Stored data ::

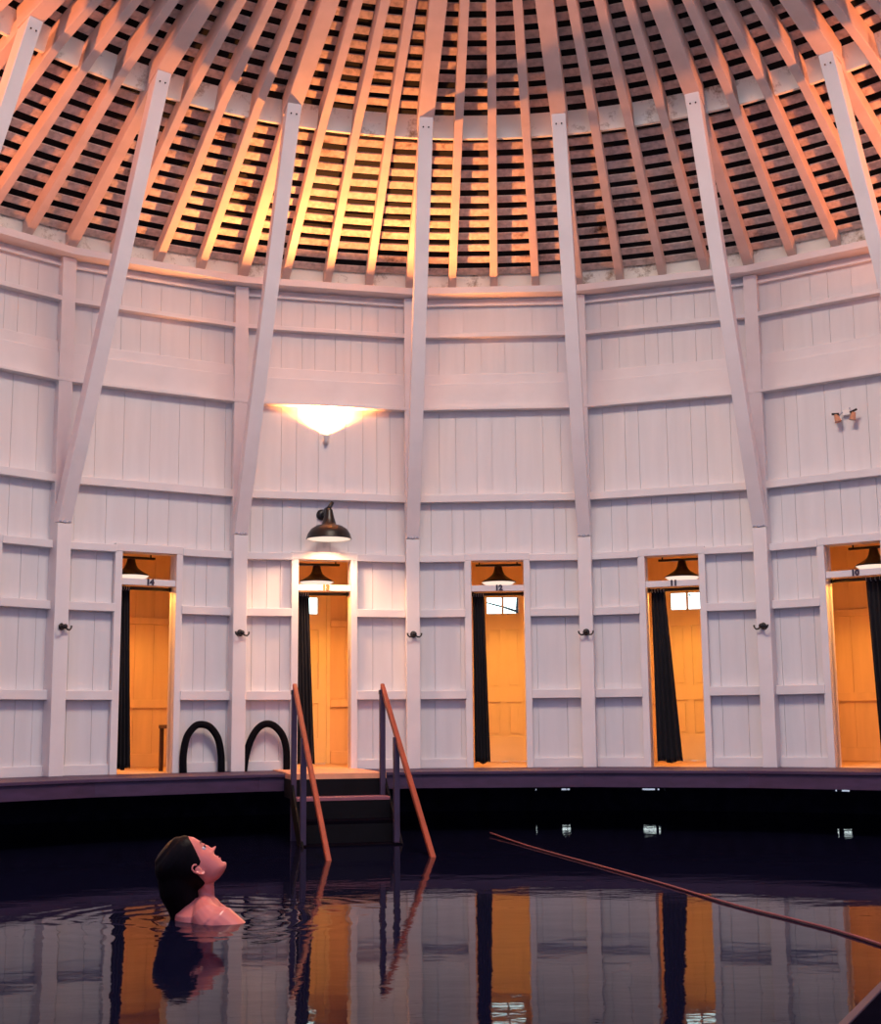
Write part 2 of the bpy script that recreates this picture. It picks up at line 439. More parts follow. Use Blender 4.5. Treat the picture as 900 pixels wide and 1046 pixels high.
# ceiling: covering, laths, ring and plate
ceil = struct(empty('ceiling', Matrix.Identity(4)))
def az(kk): return TH0 + kk * ANG
def pol(r, kk, z): t = az(kk); return (r * math.sin(t), r * math.cos(t), z)
KA, KB = -5.5, 5.75
steps = [KA + i * .25 for i in range(int((KB - KA) / .25) + 1)]
cov = MB()
def shell(mb, prof, th, st):
    for a, b in zip(st[:-1], st[1:]):
        for (p, q) in zip(prof[:-1], prof[1:]):
            v = [pol(p[0], a, p[1]), pol(p[0], b, p[1]), pol(q[0], b, q[1]), pol(q[0], a, q[1])]
            v2 = [(x, y, z + th) for x, y, z in v]
            mb.add(v + v2, [(0, 1, 2, 3), (7, 6, 5, 4), (0, 4, 5, 1), (1, 5, 6, 2), (2, 6, 7, 3), (3, 7, 4, 0)])
cl = 1 / math.cos(math.atan(S_LO)); cu = 1 / math.cos(math.atan(S_UP))
shell(cov, [(6.7, lo_z(6.7) + RD * cl + .09), (4.46, lo_z(4.46) + RD * cl + .09), (4.40, up_z(4.40) + .17 * cu + .09), (R_TOP, up_z(R_TOP) + .17 * cu + .09)], .05, steps)
cov.build('roof_covering', SHING, ceil)
lath = MB()
def laths(r_in, r_out, zf, off, pitch, slope, rnd):
    cs = math.cos(math.atan(slope)); n = int((r_out - r_in) / cs / pitch)
    for i in range(n):
        ra = r_out - i * pitch * cs; rb = ra - pitch * cs * .51
        for a, b in zip(steps[:-1], steps[1:]):
            j = rnd.uniform(-.006, .006)
            p = [(ra + j, zf(ra + j) + off), (rb + j, zf(rb + j) + off)]
            shell(lath, p, .011, [a, b])
rl = random.Random(3)
laths(4.50, 6.14, lo_z, RD * cl + .002, .157, S_LO, rl)
laths(R_TOP, 4.40, up_z, .17 * cu + .002, .157, S_UP, rl)
lath.build('roof_laths', LATH, ceil)
rg = MB()
for a, b in zip(steps[:-1], steps[1:]):
    d = .035 / 2
    v = [pol(4.55, a, 6.445), pol(4.55, b, 6.445), pol(4.59, b, 6.445), pol(4.59, a, 6.445),
         pol(4.46, a, 6.635), pol(4.46, b, 6.635), pol(4.50, b, 6.635), pol(4.50, a, 6.635)]
    rg.add(v, [(0,3,2,1),(4,5,6,7),(0,1,5,4),(1,2,6,5),(2,3,7,6),(3,0,4,7)])
rg.build('ring_blocking', RING, ceil, .004)
pl = MB()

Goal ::
Could you repeat all of the material exactly? Pictures should not be copied.

Solution ::
Write part 2 of the bpy script that recreates this picture. It picks up at line 439. More parts follow. Use Blender 4.5. Treat the picture as 900 pixels wide and 1046 pixels high.
# ceiling: covering, laths, ring and plate
ceil = struct(empty('ceiling', Matrix.Identity(4)))
def az(kk): return TH0 + kk * ANG
def pol(r, kk, z): t = az(kk); return (r * math.sin(t), r * math.cos(t), z)
KA, KB = -5.5, 5.75
steps = [KA + i * .25 for i in range(int((KB - KA) / .25) + 1)]
cov = MB()
def shell(mb, prof, th, st):
    for a, b in zip(st[:-1], st[1:]):
        for (p, q) in zip(prof[:-1], prof[1:]):
            v = [pol(p[0], a, p[1]), pol(p[0], b, p[1]), pol(q[0], b, q[1]), pol(q[0], a, q[1])]
            v2 = [(x, y, z + th) for x, y, z in v]
            mb.add(v + v2, [(0, 1, 2, 3), (7, 6, 5, 4), (0, 4, 5, 1), (1, 5, 6, 2), (2, 6, 7, 3), (3, 7, 4, 0)])
cl = 1 / math.cos(math.atan(S_LO)); cu = 1 / math.cos(math.atan(S_UP))
shell(cov, [(6.7, lo_z(6.7) + RD * cl + .09), (4.46, lo_z(4.46) + RD * cl + .09), (4.40, up_z(4.40) + .17 * cu + .09), (R_TOP, up_z(R_TOP) + .17 * cu + .09)], .05, steps)
cov.build('roof_covering', SHING, ceil)
lath = MB()
def laths(r_in, r_out, zf, off, pitch, slope, rnd):
    cs = math.cos(math.atan(slope)); n = int((r_out - r_in) / cs / pitch)
    for i in range(n):
        ra = r_out - i * pitch * cs; rb = ra - pitch * cs * .51
        for a, b in zip(steps[:-1], steps[1:]):
            j = rnd.uniform(-.006, .006)
            p = [(ra + j, zf(ra + j) + off), (rb + j, zf(rb + j) + off)]
            shell(lath, p, .011, [a, b])
rl = random.Random(3)
laths(4.50, 6.14, lo_z, RD * cl + .002, .157, S_LO, rl)
laths(R_TOP, 4.40, up_z, .17 * cu + .002, .157, S_UP, rl)
lath.build('roof_laths', LATH, ceil)
rg = MB()
for a, b in zip(steps[:-1], steps[1:]):
    d = .035 / 2
    v = [pol(4.55, a, 6.445), pol(4.55, b, 6.445), pol(4.59, b, 6.445), pol(4.59, a, 6.445),
         pol(4.46, a, 6.635), pol(4.46, b, 6.635), pol(4.50, b, 6.635), pol(4.50, a, 6.635)]
    rg.add(v, [(0,3,2,1),(4,5,6,7),(0,1,5,4),(1,2,6,5),(2,3,7,6),(3,0,4,7)])
rg.build('ring_blocking', RING, ceil, .004)
pl = MB()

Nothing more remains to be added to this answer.